/---

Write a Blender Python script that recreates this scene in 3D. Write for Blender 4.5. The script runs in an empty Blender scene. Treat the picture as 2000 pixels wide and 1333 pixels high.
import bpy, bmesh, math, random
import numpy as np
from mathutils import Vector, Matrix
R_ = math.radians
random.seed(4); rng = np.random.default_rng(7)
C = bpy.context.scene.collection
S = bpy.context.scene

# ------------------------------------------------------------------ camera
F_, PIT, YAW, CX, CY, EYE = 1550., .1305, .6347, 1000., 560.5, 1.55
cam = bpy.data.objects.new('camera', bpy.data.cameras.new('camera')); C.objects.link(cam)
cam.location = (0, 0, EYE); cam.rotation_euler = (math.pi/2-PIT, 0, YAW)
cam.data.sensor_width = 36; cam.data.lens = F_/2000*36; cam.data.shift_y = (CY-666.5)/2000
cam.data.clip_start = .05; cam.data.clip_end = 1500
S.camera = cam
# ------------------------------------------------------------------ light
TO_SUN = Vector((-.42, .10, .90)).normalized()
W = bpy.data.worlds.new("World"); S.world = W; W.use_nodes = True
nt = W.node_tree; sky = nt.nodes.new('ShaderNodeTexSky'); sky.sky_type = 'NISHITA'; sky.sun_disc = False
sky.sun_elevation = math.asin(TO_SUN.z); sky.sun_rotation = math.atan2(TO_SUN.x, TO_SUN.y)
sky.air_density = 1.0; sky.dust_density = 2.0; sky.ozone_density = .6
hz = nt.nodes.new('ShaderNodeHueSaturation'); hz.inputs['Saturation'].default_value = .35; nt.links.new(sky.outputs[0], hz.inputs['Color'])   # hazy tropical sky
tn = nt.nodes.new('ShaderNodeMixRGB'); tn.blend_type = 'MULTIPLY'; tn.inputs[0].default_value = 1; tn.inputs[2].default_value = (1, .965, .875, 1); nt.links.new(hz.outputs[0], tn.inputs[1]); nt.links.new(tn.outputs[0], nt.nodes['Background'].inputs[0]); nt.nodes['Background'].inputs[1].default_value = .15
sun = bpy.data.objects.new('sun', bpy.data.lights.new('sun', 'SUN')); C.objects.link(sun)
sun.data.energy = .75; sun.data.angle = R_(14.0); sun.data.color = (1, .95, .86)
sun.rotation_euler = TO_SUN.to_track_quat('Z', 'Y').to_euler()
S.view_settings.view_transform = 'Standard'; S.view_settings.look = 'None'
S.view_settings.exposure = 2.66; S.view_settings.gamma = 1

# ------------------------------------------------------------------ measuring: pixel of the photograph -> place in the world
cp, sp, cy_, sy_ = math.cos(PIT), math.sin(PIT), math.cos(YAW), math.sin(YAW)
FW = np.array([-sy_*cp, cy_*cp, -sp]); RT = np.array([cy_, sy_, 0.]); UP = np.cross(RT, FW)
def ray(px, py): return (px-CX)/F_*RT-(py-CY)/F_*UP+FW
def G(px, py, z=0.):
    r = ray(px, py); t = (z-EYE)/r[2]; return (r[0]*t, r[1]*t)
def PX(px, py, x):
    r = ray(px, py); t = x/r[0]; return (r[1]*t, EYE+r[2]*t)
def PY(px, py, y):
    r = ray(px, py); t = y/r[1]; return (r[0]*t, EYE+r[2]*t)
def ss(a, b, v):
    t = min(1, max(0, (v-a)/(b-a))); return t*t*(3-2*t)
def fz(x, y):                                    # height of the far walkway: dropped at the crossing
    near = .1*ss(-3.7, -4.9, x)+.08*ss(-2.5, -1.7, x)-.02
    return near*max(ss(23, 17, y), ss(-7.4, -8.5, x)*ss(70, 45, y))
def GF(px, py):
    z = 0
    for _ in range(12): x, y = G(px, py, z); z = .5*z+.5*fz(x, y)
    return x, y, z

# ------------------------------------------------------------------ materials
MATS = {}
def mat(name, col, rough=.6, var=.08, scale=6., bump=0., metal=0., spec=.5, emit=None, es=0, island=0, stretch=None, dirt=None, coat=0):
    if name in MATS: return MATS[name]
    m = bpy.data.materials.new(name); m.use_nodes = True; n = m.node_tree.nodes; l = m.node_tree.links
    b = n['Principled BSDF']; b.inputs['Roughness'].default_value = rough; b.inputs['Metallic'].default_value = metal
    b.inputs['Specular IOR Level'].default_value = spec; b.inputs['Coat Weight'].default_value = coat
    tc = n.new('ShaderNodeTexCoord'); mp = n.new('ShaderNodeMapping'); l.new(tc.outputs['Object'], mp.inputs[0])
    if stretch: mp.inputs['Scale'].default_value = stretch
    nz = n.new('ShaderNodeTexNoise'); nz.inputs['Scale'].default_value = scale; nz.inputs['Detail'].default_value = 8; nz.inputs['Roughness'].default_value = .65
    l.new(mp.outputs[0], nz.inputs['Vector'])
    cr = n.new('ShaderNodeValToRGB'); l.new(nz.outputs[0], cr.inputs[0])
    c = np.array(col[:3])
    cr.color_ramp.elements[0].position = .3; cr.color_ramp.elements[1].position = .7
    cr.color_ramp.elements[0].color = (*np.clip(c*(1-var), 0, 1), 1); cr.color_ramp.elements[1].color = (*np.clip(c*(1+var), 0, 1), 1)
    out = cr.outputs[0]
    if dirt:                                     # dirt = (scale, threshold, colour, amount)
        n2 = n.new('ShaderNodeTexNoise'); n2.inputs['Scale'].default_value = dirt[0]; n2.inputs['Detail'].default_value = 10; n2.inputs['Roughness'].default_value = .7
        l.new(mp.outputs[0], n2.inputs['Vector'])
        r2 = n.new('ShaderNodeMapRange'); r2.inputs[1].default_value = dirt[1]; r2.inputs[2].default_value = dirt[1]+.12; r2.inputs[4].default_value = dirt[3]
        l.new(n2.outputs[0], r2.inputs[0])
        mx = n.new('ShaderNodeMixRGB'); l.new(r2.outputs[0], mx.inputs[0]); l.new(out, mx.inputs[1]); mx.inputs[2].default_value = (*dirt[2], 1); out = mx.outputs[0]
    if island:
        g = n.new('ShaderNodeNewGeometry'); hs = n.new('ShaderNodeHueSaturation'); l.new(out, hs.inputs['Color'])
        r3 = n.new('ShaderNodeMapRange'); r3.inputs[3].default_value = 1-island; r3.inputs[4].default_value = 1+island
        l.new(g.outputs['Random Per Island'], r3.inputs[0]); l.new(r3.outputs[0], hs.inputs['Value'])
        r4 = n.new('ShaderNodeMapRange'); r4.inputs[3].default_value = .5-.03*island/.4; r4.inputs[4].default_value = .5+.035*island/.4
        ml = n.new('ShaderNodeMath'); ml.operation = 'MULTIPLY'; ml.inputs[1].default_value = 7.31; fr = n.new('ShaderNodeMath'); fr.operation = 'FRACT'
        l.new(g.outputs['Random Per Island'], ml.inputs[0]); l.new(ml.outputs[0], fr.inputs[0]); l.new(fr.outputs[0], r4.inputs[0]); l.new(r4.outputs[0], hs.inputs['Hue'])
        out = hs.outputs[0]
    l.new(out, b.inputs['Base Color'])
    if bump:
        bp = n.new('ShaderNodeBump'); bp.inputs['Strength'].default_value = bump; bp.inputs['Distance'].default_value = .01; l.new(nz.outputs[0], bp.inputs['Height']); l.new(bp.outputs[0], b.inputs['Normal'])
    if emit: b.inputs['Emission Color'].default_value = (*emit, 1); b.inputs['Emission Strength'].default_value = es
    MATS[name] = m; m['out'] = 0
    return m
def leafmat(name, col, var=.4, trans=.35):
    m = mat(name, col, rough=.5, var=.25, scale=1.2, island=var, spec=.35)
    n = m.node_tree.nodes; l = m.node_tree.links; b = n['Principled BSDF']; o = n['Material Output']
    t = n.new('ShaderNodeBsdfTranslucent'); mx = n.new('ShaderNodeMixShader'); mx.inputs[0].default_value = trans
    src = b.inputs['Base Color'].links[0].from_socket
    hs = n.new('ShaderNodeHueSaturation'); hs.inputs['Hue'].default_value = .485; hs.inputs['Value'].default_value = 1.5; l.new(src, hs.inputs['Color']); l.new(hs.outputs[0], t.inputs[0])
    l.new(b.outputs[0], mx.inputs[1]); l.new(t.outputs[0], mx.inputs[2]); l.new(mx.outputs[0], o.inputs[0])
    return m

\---

THE TASK ::
Give only the number of lines in the data that include the string "scene".

SOLVED PROBLEM ::
3